A graduate of Georgetown University’s School of Foreign Service, Ellison has held research positions at Stanford University and the Hoover Institution. Earlier in his career, he worked with award-winning public broadcasters Christopher Lydon and Mary McGrath at WBUR’s Radio Open Source in Boston, directed Georgetown’s International Relations Institute under Professor Anthony Clark Arend, and led operations and ceremonies for NAIMUN, the largest student-run Model United Nations conference in the world, hosting more than 3,000 delegates annually. While at Georgetown, he also organized high-level public events, including an exclusive live presentation of HBO’s The Final Year featuring former White House officials.

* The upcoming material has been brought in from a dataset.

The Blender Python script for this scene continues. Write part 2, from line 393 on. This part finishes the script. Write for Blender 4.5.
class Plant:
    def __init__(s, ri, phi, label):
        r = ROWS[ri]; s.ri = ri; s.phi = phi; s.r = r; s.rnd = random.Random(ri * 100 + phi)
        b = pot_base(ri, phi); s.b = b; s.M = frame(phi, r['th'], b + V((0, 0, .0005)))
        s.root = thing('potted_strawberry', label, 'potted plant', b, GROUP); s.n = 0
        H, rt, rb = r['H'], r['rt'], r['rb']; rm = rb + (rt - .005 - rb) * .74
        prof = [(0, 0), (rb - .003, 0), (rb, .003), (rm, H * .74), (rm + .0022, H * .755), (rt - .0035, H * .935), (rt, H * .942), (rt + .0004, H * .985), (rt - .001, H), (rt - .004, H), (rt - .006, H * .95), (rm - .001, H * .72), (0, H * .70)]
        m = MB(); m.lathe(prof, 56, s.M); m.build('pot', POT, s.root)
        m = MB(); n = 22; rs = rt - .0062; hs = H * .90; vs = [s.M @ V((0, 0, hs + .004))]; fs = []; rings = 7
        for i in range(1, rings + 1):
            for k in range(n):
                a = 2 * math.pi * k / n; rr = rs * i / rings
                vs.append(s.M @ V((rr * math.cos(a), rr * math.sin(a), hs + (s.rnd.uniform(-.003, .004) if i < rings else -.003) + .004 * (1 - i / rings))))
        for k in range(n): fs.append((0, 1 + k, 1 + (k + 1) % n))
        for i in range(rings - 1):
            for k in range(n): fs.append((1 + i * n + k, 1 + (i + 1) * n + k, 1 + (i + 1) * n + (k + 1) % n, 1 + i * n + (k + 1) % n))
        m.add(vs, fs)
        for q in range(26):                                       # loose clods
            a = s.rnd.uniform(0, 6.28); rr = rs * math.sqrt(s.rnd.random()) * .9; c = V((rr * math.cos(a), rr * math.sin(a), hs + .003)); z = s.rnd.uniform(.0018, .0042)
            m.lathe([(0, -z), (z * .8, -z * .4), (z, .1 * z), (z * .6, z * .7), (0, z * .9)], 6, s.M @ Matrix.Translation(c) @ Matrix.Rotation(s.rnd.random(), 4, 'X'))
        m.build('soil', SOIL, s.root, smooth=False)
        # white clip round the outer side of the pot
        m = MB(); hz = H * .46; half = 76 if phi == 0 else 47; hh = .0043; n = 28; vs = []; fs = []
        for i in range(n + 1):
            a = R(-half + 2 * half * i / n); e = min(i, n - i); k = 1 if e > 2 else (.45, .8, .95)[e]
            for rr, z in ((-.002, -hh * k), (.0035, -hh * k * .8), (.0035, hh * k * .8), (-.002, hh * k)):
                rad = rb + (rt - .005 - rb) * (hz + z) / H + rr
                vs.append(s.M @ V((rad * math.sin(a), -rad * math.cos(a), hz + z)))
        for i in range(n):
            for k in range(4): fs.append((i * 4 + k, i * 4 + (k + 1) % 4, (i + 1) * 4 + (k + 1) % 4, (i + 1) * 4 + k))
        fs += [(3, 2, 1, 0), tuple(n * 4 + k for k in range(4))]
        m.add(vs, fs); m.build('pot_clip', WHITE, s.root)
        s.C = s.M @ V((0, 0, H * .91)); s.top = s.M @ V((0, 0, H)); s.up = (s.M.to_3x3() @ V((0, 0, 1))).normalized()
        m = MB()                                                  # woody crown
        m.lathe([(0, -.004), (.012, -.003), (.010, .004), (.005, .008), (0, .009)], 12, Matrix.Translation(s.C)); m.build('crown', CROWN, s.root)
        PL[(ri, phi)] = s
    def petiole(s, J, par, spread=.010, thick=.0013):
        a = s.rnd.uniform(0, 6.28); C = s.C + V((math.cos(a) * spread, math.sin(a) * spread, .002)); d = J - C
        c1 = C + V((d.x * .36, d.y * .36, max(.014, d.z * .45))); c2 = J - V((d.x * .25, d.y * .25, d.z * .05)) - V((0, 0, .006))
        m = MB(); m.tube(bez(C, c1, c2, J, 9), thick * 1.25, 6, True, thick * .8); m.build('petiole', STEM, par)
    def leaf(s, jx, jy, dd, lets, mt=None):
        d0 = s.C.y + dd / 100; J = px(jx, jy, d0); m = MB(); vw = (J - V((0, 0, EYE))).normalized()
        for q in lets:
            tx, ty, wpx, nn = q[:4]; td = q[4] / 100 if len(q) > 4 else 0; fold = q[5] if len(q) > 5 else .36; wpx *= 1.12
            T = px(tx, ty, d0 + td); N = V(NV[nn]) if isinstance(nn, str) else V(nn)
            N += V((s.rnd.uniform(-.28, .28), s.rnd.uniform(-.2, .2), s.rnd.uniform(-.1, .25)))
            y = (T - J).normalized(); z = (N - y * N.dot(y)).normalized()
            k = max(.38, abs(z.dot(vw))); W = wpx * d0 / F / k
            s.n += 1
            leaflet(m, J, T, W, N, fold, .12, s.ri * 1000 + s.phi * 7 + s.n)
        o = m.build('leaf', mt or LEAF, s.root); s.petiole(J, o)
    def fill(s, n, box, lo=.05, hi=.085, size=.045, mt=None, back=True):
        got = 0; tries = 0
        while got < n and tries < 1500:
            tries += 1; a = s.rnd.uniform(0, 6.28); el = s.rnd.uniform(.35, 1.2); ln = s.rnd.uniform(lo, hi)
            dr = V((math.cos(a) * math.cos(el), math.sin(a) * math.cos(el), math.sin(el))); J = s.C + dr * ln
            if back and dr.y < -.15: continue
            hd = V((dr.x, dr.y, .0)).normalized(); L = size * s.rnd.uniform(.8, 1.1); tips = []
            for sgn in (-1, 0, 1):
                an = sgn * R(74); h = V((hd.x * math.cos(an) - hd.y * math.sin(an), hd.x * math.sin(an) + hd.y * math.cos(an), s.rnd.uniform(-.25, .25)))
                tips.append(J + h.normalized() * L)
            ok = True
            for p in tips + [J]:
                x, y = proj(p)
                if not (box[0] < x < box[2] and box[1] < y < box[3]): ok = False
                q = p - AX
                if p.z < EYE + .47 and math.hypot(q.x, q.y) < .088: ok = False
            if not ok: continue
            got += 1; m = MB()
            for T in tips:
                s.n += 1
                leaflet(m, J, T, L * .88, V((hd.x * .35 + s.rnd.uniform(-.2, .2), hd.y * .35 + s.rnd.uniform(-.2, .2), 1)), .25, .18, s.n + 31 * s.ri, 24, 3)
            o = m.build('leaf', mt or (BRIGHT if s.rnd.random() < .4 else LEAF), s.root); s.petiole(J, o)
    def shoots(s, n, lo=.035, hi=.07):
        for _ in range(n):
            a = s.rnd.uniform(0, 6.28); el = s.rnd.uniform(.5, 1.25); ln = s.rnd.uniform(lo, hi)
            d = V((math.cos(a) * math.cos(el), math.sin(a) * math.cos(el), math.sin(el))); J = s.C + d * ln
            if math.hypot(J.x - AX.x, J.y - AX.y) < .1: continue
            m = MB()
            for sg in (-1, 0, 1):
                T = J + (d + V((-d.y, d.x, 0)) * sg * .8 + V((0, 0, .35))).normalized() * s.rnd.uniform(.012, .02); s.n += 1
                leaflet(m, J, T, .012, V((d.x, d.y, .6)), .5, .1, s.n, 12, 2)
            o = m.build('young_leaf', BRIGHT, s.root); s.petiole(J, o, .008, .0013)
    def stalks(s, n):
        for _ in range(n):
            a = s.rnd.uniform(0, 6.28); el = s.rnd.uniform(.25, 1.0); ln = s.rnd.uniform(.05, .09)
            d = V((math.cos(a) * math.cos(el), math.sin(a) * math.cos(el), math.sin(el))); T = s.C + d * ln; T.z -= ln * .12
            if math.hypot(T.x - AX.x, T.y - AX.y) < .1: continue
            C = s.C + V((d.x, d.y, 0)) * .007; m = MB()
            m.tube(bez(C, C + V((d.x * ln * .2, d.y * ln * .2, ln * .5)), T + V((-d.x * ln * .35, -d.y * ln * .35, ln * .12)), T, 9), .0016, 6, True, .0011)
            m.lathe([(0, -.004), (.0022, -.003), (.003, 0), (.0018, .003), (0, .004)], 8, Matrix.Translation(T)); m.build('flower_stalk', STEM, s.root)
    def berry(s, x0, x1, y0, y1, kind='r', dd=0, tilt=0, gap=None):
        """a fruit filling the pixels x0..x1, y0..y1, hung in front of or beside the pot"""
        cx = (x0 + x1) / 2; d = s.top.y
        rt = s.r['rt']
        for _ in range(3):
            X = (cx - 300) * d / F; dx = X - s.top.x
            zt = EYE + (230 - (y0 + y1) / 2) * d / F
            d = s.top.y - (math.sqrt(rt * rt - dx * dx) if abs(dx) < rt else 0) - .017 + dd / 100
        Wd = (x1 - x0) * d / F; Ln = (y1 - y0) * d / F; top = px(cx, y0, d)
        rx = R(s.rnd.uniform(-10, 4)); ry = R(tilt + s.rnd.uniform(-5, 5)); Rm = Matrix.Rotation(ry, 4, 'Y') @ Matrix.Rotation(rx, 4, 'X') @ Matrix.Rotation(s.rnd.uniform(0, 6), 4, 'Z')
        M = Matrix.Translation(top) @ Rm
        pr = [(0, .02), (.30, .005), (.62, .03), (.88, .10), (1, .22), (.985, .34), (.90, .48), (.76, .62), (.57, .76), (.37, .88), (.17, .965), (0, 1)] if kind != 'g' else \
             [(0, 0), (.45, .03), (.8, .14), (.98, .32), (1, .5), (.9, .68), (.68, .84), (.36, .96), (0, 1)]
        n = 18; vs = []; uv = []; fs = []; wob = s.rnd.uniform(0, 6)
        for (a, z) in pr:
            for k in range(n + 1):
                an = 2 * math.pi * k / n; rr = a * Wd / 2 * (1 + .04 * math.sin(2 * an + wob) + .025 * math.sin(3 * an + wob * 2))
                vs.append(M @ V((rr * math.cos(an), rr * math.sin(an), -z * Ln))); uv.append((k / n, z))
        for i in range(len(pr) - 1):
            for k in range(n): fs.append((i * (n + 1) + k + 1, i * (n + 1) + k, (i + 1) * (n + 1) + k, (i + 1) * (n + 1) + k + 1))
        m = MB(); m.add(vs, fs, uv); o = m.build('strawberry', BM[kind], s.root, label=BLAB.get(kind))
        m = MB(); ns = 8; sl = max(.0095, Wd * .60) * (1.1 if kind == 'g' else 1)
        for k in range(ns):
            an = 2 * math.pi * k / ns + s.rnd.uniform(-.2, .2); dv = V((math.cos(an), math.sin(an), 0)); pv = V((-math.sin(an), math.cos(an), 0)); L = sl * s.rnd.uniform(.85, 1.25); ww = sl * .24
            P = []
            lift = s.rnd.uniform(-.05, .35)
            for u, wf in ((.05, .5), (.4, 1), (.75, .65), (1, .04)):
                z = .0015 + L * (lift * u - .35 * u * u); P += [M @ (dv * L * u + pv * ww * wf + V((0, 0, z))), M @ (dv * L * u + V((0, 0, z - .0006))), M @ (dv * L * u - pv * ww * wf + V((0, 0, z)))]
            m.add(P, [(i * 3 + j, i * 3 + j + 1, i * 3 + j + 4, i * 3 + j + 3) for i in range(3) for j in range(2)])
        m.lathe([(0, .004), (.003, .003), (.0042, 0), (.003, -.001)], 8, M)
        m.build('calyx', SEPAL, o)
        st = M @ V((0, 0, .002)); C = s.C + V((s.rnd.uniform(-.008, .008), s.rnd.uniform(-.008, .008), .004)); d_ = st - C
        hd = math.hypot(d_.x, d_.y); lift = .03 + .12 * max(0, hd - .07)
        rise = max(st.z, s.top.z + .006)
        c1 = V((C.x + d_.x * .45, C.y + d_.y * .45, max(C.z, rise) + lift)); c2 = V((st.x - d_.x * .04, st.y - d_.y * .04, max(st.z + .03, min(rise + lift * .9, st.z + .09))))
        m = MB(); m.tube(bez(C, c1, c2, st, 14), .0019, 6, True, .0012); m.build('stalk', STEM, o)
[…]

He later became the first executive editor of Palladium Magazine and continues to serve on the board of the American Governance Foundation. Across his institutional roles, Ellison has structured and managed partnership agreements with the Council on Foreign Relations and the World Economic Forum. He also serves on the committee overseeing the literary estate of the late Georgetown historian and theorist of civilizations, Carroll Quigley.
Ellison was raised in a Catholic family whose roots trace to England, Ireland, Germany, Austria, Hungary, Poland, Ukraine, Switzerland, and the Philippines, with ancestors who settled in Boston and New York in the generations before the First World War. Since 2024, he has made annual pilgrimages to Chartres in France and has undertaken a pilgrimage to Mount Athos in Greece. He has studied sacred liturgy and theology with the Institute of Christ the King Sovereign Priest and is currently writing a book on the history of metaphysics and its relationship to the liturgy in Western history.
Educated at the Roxbury Latin School in Boston, Ellison lived for many years in Washington, D.C., and San Francisco before relocating to Europe, where he now resides, splitting his time between Vienna, Budapest, and Rome.